La izquierda española parece dedicar una cantidad desmesurada de tiempo a hablar sobre su propia pureza
Tras la derrota socialista el 2011, la izquierda debería haber analizado dónde sus políticas públicas habían fracasado. En vez de evaluar los motivos de su fracaso, los socialistas primero, y Podemos después, se enzarzaron en un inacabable debate sobre quién era más izquierdas, quién o qué era la “casta”, y (cómo no) sobre el derecho a decidir en Cataluña. La discusión llego a extremos absurdos en la campaña de las elecciones generales, cuando en vez de discutir sobre políticas públicas Podemos y socialistas se pasaron semanas debatiendo sobre si habría o no gran coalición.
Los votantes, con cierto criterio, castigaron a ambos partidos con un mal resultado electoral en diciembre del 2015, pero que dejaba a Rajoy sin mayoría de gobierno.
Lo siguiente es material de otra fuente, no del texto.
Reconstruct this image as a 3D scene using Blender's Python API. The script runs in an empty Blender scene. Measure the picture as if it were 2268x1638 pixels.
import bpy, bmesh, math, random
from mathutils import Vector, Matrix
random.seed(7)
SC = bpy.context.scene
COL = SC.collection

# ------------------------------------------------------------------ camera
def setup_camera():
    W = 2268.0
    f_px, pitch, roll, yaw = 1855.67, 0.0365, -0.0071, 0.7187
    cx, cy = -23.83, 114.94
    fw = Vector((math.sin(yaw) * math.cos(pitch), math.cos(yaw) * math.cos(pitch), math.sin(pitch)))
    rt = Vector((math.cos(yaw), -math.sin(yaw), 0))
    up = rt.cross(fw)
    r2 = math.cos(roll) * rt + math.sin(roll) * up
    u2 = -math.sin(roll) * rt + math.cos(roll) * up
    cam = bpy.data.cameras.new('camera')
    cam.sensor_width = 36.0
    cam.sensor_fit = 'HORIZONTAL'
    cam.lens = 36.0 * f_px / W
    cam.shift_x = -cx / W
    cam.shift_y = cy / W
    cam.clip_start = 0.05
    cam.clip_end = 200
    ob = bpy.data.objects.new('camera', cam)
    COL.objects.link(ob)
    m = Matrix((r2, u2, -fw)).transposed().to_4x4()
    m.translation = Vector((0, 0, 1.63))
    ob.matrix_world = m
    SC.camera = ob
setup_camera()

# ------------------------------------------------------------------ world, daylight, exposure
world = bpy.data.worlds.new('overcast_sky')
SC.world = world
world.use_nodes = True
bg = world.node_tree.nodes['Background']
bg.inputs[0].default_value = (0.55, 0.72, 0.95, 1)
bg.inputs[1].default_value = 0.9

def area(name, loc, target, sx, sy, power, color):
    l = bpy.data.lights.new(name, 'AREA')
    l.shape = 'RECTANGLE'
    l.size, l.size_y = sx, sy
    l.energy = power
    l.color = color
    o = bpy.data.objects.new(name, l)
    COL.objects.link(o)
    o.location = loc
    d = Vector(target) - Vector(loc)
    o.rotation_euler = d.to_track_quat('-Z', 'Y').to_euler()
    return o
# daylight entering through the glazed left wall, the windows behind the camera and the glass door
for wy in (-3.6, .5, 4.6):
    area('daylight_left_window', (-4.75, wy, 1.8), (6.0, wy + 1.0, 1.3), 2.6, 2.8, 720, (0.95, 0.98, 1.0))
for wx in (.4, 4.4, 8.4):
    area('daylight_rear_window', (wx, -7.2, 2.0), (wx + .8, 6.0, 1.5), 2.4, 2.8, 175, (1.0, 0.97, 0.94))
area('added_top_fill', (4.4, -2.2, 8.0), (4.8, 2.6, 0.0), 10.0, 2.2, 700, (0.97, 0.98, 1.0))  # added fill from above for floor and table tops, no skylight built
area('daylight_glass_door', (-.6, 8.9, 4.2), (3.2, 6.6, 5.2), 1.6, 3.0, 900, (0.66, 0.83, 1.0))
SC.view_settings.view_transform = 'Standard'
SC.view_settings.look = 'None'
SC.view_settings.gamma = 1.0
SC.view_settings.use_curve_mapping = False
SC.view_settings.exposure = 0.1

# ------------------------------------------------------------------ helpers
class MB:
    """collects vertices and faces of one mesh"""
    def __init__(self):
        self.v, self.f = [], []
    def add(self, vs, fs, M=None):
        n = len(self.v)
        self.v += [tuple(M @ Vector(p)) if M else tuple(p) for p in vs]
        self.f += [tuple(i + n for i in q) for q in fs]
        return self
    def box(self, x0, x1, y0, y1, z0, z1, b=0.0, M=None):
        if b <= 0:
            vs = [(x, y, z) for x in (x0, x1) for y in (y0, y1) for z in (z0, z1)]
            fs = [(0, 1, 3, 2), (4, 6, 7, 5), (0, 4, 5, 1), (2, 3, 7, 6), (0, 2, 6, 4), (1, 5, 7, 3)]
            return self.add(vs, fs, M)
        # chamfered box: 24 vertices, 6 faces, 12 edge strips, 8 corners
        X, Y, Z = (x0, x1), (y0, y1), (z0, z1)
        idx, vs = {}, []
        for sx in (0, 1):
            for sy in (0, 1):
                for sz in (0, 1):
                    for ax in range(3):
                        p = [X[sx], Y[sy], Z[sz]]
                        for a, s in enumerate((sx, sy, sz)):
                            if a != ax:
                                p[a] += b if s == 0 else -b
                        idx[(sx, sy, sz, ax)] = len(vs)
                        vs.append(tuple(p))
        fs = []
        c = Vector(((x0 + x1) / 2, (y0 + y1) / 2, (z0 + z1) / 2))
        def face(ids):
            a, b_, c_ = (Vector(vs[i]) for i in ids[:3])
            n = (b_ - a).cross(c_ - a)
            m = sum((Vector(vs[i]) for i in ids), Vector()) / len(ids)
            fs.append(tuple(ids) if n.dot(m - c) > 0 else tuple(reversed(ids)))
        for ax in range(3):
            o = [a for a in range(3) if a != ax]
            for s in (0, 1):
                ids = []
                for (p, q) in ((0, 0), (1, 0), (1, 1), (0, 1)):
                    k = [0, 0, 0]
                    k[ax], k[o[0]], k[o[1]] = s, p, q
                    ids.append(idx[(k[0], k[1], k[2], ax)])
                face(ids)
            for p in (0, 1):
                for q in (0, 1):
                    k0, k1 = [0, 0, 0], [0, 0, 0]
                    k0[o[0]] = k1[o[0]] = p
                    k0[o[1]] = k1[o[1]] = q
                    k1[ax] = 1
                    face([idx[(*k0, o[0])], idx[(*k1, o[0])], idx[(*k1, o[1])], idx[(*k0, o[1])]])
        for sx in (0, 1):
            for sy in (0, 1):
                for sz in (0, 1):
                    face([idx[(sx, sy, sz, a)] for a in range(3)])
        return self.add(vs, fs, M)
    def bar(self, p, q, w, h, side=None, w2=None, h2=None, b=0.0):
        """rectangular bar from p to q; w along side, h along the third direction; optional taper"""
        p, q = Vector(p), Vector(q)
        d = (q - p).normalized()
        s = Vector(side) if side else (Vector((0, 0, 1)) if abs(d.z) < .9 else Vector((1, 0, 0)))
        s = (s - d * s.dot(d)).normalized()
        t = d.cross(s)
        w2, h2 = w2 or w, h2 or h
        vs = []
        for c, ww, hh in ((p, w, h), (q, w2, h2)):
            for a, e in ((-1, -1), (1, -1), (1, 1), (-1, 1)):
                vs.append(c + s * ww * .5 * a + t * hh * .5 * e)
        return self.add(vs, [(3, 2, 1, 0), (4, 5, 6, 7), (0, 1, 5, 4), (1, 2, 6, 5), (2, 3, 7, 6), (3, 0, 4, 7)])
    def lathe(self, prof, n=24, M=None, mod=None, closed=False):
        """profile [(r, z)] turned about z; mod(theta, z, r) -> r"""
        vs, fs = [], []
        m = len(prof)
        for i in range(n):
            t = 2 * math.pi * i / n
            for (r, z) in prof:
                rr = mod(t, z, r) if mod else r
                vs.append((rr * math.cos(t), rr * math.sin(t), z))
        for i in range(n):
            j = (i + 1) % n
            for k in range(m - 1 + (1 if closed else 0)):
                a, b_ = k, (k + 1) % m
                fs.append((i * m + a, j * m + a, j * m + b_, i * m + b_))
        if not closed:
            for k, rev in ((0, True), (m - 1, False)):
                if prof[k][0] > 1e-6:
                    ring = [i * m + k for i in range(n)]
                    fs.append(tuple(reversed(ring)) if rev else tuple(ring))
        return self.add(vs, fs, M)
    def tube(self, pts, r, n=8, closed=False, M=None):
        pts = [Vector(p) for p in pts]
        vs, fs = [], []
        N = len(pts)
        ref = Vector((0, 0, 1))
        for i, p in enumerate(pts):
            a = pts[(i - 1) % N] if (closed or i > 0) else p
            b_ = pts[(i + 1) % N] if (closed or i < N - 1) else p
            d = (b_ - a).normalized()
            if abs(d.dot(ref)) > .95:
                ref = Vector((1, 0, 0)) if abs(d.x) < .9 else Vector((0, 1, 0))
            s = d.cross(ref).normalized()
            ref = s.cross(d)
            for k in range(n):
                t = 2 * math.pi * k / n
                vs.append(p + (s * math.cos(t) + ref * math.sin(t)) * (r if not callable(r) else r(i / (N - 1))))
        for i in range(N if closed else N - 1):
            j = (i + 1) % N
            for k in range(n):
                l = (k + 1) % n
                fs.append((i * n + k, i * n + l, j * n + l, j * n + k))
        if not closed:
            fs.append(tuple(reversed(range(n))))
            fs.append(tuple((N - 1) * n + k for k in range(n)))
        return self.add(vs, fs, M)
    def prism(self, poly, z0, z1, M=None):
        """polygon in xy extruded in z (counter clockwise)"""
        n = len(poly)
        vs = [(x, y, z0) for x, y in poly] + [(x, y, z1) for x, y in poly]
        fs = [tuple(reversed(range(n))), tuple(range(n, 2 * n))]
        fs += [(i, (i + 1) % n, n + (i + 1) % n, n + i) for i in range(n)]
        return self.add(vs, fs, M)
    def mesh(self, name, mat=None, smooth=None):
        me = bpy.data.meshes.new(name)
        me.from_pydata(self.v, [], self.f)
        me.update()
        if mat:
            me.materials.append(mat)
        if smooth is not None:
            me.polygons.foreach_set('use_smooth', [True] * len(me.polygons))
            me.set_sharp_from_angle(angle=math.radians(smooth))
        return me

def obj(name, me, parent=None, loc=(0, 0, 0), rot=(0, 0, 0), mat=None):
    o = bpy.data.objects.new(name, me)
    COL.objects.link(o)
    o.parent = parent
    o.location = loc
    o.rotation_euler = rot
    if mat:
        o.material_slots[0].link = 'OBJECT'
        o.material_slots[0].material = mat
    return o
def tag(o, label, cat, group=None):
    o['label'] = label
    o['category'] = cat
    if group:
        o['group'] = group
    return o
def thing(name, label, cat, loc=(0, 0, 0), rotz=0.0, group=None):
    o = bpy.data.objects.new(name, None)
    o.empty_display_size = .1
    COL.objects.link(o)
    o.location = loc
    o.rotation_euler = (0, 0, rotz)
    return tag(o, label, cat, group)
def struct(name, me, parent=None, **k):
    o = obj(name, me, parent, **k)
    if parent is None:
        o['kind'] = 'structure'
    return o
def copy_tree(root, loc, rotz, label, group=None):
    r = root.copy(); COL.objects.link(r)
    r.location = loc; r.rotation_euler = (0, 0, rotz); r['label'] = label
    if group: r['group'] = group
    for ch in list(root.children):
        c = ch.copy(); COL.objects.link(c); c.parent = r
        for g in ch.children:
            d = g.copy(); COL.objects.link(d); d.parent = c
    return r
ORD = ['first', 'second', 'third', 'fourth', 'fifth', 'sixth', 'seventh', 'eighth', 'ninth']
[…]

Lejos de comportarse como adultos, la izquierda respondió con cuatro meses de kabuki político, peleándose por la hegemonía de su menguante electorado, con Pablo Iglesias confiando cínicamente en un acuerdo con IU para mejorar tras la repetición electoral. Un nuevo castigo en las urnas, sin embargo, no sirvió para que ni unos ni otros dejaran de hablar de las esencias y la pureza de la izquierda, con el PSOE saboteándose a sí mismo para no ensuciarse las manos.
Todos estos años de pelea por mantener las esencias han acabado en fracaso
Todos estos años de pelea por mantener las esencias han acabado en fracaso. Socialistas y Podemos han dedicado todas sus energías a proteger ideas antiguas y competir por una marca cada vez más deteriorada, olvidándose que los votantes quieren que alguien les solucione los problemas, no alguien que les dé buenos discursos. Más que hablar de congresos, el IBEX, los poderosos o quién es realmente el heredero del glorioso movimiento obrero de antaño, el PSOE y Podemos deberían ponerse a discutir sobre qué van a hacer para cambiar España a mejor de una vez. De lo contrario, la derecha seguirá ganando por incomparecencia de alternativas hasta el fin de los tiempos.